Up to and including the line that contains "MB().beam(p + Vector((.0,.0,.1)), p", repeat each line of the data exactly, starting from the first.

▶ **Supplied information**
* Begin *

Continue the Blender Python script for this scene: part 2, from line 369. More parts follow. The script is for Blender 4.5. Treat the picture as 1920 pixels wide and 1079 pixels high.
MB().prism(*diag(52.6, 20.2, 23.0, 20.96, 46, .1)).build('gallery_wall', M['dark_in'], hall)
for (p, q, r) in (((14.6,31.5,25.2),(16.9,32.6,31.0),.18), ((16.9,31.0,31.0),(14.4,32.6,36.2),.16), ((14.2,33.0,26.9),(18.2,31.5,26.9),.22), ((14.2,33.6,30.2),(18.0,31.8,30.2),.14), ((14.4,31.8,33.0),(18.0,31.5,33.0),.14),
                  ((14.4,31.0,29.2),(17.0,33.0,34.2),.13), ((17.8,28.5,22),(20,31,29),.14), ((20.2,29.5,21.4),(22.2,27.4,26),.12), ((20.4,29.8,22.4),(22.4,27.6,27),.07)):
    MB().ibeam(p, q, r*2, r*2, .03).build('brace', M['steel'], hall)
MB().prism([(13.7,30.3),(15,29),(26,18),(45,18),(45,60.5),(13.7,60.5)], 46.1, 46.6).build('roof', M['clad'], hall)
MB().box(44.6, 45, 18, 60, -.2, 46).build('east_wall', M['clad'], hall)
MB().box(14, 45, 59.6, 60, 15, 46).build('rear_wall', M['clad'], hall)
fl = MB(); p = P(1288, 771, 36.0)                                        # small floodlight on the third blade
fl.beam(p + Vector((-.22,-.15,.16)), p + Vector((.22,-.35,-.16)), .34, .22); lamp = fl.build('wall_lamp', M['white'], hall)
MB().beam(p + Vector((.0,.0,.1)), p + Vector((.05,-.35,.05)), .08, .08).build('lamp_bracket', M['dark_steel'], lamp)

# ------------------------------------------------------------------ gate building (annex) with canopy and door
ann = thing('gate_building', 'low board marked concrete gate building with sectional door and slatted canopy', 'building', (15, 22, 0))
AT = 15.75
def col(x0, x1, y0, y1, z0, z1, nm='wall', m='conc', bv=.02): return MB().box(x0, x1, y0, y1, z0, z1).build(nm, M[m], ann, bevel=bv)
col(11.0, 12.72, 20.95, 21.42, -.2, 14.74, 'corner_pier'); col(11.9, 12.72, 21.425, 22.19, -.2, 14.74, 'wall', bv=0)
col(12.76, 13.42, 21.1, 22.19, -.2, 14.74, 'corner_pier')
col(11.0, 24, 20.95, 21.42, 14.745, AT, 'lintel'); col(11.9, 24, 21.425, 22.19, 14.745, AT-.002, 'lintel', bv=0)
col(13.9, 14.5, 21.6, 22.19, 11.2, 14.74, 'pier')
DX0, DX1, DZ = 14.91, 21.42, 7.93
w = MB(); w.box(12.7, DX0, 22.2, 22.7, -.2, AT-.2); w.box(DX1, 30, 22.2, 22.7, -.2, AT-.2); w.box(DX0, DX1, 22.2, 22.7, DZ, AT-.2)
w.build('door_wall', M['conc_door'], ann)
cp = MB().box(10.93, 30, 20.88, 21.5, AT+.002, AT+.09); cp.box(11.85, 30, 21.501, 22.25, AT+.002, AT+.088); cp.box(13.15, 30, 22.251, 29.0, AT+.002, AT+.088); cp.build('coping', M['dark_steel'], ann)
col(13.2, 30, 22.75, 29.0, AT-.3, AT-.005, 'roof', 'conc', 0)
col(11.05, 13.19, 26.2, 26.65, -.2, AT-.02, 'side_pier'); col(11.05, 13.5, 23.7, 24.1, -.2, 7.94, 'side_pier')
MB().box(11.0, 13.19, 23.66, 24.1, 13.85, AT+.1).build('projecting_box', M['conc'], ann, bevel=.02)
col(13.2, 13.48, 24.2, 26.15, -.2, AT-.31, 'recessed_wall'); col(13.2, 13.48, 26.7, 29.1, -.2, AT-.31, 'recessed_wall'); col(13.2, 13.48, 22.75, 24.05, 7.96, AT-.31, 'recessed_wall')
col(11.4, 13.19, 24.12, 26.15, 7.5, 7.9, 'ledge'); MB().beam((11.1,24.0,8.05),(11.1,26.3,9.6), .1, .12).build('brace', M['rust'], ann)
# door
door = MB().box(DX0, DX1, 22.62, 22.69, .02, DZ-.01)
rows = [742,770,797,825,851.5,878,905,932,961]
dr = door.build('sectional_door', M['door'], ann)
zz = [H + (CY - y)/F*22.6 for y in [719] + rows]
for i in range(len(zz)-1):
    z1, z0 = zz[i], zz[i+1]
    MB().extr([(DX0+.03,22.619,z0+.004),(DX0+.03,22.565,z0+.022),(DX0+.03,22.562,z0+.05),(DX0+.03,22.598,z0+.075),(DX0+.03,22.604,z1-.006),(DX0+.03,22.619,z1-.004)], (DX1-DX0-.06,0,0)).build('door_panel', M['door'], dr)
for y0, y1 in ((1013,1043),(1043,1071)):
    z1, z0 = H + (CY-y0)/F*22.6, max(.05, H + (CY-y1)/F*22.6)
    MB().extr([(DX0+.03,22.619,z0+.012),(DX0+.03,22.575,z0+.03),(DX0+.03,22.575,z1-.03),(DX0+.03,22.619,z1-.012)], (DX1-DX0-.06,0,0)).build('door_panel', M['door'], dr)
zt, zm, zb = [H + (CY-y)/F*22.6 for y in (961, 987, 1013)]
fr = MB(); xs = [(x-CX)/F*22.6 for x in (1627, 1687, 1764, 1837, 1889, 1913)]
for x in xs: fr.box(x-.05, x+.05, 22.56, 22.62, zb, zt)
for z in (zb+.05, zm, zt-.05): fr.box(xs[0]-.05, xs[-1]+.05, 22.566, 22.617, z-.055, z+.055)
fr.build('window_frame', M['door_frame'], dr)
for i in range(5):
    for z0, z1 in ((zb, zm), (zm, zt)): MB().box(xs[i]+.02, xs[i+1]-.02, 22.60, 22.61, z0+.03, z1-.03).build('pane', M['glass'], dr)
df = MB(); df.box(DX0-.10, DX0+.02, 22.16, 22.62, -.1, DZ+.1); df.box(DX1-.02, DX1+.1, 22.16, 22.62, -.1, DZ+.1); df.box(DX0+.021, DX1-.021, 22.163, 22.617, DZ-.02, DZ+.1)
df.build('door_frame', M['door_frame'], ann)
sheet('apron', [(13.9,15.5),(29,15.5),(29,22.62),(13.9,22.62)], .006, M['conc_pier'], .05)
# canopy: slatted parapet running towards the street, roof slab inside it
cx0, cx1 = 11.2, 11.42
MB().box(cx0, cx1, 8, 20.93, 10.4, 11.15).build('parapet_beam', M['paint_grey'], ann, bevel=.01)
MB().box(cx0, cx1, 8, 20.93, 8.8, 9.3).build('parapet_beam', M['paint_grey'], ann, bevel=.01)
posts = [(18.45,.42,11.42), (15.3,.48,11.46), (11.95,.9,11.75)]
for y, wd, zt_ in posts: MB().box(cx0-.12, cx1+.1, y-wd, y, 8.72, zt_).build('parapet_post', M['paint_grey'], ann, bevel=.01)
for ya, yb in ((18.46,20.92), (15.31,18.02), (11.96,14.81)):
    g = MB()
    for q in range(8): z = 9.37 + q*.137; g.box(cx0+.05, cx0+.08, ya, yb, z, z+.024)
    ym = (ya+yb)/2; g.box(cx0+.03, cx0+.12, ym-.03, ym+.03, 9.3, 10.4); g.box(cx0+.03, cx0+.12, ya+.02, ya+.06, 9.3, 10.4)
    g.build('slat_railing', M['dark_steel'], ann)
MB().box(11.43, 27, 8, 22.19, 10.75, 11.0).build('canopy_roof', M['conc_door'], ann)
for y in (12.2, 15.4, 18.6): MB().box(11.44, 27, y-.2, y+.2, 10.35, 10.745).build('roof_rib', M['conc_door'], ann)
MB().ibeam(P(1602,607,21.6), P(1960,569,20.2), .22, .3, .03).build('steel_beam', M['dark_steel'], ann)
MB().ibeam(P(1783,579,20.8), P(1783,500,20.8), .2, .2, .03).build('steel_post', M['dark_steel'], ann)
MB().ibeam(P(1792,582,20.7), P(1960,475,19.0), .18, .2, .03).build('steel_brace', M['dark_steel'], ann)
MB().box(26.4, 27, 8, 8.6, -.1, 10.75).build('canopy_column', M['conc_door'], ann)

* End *

▶ **Written solution**
Continue the Blender Python script for this scene: part 2, from line 369. More parts follow. The script is for Blender 4.5. Treat the picture as 1920 pixels wide and 1079 pixels high.
MB().prism(*diag(52.6, 20.2, 23.0, 20.96, 46, .1)).build('gallery_wall', M['dark_in'], hall)
for (p, q, r) in (((14.6,31.5,25.2),(16.9,32.6,31.0),.18), ((16.9,31.0,31.0),(14.4,32.6,36.2),.16), ((14.2,33.0,26.9),(18.2,31.5,26.9),.22), ((14.2,33.6,30.2),(18.0,31.8,30.2),.14), ((14.4,31.8,33.0),(18.0,31.5,33.0),.14),
                  ((14.4,31.0,29.2),(17.0,33.0,34.2),.13), ((17.8,28.5,22),(20,31,29),.14), ((20.2,29.5,21.4),(22.2,27.4,26),.12), ((20.4,29.8,22.4),(22.4,27.6,27),.07)):
    MB().ibeam(p, q, r*2, r*2, .03).build('brace', M['steel'], hall)
MB().prism([(13.7,30.3),(15,29),(26,18),(45,18),(45,60.5),(13.7,60.5)], 46.1, 46.6).build('roof', M['clad'], hall)
MB().box(44.6, 45, 18, 60, -.2, 46).build('east_wall', M['clad'], hall)
MB().box(14, 45, 59.6, 60, 15, 46).build('rear_wall', M['clad'], hall)
fl = MB(); p = P(1288, 771, 36.0)                                        # small floodlight on the third blade
fl.beam(p + Vector((-.22,-.15,.16)), p + Vector((.22,-.35,-.16)), .34, .22); lamp = fl.build('wall_lamp', M['white'], hall)
MB().beam(p + Vector((.0,.0,.1)), p + Vector((.05,-.35,.05)), .08, .08).build('lamp_bracket', M['dark_steel'], lamp)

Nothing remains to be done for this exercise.